The ‘Jewish Quarter’ between drama and historical fact

The community depicted in the TV series “The Jewish Quarter” was an open community, with relationships based on civil grounds, not on beliefs. Today, six decades later, this community hardly exists.
 
Yet drama is different from historical documentation, in that it provides an artistic vision, as opposed to a recording of historical facts. Despite that, the series has been widely criticized.
 
Drama creates a beautified world that relates to reality, but is not necessarily identical to it, for art uses fantasies, metaphors and symbols in handling any subject. Historical drama tactfully combines imagination and reality in a beautiful and artistic mold.
 
Historical drama is often influenced by the artist’s intellectual tendencies and political affiliations, involving bias about certain interpretations of historical events that bear different readings.

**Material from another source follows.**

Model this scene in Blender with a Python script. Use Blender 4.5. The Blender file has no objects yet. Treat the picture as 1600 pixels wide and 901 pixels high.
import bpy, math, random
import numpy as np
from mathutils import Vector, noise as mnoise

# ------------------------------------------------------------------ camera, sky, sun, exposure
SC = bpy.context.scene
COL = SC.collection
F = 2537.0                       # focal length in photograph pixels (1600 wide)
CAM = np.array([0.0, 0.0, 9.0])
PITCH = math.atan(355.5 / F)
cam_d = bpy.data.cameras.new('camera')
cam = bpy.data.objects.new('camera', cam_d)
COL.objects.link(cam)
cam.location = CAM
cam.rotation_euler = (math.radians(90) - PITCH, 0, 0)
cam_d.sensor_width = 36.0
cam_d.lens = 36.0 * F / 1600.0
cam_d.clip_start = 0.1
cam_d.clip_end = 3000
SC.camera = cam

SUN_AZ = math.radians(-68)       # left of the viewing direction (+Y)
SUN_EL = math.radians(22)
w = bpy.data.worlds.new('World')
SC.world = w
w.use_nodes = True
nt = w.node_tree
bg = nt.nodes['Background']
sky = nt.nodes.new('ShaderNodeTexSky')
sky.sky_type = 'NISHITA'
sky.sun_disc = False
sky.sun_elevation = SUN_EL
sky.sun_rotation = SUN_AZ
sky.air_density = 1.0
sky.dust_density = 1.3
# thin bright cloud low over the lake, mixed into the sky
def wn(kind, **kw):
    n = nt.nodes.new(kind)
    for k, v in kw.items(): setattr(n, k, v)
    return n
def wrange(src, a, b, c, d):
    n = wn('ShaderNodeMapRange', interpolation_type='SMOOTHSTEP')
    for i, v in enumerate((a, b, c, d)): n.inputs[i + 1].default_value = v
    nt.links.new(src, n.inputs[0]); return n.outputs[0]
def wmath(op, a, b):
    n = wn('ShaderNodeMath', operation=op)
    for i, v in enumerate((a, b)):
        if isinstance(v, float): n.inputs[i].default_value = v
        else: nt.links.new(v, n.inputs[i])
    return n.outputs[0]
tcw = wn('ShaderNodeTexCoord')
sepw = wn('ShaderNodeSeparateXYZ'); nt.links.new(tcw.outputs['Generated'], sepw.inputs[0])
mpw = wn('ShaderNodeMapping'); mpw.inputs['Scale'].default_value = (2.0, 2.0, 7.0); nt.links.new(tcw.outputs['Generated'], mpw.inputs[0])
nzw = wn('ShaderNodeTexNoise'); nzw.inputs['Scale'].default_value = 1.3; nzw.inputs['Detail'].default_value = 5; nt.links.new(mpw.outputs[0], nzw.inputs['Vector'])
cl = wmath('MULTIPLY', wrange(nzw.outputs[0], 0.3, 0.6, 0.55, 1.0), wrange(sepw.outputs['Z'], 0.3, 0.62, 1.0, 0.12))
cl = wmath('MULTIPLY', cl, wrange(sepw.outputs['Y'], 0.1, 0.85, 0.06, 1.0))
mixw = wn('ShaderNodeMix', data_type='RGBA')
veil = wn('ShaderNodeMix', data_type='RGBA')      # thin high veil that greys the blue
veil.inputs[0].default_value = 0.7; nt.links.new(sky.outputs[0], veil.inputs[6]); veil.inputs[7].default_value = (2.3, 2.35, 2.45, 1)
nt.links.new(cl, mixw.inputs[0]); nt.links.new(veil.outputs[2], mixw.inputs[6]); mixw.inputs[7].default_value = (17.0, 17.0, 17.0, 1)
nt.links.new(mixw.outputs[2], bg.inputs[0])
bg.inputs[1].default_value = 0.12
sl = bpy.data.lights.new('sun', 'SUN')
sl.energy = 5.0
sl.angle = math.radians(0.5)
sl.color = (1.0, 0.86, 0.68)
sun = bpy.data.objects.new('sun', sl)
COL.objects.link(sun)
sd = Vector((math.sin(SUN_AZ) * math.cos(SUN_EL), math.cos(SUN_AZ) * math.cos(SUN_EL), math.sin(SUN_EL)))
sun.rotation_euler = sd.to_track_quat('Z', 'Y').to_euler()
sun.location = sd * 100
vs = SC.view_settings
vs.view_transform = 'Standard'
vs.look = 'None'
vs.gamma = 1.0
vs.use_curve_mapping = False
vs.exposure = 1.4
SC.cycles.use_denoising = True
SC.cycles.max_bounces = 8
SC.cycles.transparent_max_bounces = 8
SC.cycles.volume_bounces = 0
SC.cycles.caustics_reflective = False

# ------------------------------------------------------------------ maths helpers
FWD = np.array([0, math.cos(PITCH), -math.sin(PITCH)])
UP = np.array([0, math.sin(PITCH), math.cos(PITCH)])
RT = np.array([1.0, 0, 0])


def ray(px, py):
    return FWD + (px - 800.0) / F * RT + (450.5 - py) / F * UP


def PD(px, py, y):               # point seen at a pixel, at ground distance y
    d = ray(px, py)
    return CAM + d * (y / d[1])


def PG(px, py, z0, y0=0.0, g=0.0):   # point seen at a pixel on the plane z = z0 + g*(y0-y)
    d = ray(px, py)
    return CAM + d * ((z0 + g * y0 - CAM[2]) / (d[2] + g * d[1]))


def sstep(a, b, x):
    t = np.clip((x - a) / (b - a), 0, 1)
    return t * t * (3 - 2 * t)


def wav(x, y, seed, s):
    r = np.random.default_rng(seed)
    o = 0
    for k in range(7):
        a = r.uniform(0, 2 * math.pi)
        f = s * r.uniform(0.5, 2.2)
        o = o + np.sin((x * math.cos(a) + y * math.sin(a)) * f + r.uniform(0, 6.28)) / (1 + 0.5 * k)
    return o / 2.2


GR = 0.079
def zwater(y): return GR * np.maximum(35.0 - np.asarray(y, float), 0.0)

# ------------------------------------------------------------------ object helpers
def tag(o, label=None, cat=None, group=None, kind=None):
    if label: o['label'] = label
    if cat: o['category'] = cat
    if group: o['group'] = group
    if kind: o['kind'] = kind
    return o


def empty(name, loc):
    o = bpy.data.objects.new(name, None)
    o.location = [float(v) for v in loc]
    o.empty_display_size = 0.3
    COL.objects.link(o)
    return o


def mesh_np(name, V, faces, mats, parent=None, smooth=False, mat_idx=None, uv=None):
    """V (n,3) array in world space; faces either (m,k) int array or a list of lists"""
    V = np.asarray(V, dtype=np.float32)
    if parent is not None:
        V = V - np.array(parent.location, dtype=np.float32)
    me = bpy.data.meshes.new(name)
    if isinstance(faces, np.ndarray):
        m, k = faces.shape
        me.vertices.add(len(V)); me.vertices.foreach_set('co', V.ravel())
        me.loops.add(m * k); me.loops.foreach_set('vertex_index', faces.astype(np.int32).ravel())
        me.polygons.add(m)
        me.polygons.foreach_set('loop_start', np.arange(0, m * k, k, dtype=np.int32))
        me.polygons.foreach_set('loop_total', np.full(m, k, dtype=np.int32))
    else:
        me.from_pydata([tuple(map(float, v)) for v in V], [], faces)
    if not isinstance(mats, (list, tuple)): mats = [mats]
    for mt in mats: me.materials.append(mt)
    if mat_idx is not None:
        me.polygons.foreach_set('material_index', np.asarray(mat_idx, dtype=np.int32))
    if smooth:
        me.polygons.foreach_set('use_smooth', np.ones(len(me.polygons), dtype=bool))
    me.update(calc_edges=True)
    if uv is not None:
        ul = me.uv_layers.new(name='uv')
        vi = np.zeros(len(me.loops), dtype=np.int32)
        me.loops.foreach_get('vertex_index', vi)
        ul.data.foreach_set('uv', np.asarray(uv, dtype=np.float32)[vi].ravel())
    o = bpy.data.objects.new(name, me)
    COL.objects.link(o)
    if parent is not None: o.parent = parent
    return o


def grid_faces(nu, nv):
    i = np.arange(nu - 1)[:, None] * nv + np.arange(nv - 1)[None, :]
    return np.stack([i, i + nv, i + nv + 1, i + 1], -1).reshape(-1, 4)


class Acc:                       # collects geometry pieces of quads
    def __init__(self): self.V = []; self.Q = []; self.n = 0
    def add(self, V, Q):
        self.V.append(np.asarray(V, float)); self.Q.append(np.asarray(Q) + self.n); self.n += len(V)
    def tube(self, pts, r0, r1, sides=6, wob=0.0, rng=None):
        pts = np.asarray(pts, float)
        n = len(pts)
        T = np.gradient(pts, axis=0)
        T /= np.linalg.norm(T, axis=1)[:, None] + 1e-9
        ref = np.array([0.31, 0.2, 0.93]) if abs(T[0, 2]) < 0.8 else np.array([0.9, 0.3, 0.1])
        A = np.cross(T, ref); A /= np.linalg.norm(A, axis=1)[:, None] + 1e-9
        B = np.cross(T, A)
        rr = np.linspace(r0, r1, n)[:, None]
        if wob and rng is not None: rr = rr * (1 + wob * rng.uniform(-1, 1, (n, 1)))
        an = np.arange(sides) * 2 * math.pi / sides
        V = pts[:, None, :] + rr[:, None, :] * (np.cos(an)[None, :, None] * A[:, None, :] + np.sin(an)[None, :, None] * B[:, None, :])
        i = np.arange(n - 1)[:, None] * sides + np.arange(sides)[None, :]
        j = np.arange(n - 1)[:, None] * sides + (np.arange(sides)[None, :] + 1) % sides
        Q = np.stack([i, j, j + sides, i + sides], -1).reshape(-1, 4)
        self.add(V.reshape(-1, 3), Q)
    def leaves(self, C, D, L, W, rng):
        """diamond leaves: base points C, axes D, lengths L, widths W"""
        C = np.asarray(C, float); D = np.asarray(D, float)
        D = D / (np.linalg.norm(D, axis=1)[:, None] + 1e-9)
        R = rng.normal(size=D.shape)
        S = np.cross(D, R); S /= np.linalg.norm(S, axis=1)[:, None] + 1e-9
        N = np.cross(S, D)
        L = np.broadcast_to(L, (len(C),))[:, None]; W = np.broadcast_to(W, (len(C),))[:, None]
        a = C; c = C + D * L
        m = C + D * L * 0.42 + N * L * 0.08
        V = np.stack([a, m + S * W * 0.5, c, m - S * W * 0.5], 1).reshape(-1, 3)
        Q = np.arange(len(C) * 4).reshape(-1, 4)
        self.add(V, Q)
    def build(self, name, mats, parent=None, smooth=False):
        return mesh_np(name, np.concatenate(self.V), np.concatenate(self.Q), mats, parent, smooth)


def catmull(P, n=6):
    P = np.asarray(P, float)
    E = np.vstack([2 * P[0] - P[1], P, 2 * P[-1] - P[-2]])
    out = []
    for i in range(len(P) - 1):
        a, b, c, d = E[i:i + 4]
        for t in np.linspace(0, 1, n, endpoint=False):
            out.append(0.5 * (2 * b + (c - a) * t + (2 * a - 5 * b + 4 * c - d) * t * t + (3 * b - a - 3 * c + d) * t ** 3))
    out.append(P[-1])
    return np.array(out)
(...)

What is important here is that it should contain an artistic value, which is the first criterion it is evaluated with.
 
This is what the critics of the series failed to realize, when they dealt with it as if it was a documentary film and not a work of art.
 
But historical drama should not counterfeit facts that are already controversial for the mere sake of presenting a certain intellectually or politically-oriented artistic vision.
 
“The Jewish Quarter” series did not do this.
 
Another thing a historical drama should do is maintain full accuracy of the pattern of life of the time period it depicts, in terms of the clothes that the actors wear, the tools they use, the places they are filmed in and so forth.
 
With only a few exceptions, such as certain buildings that were too modern for the time period of the series, and the scene in which the actress sold Paco Rabanne perfume, a brand that was founded in 1966, the series has  maintained the pattern of life of the time to a great extent.
 
Among the most controversial issues that we saw in the series was the relationship between the Zionist Movement and the Jews of the Egyptian Communist Movement, for although the Communist Movement was against Zionism, there were stories about some of its members encouraging emigration to Israel when Palestine was divided. 
 
Another issue was the violent acts carried out by the Muslim Brotherhood against properties in the Jewish quarter, which some interpreted as an intrinsic trait of the Brotherhood since its inception, while others considered it a reaction to Zionist atrocities committed in Palestine.
 
The third issue was that of the broken weapons, for it was never discovered whether the arms dealers knew they were not working or they bought them because they had no experience in this field.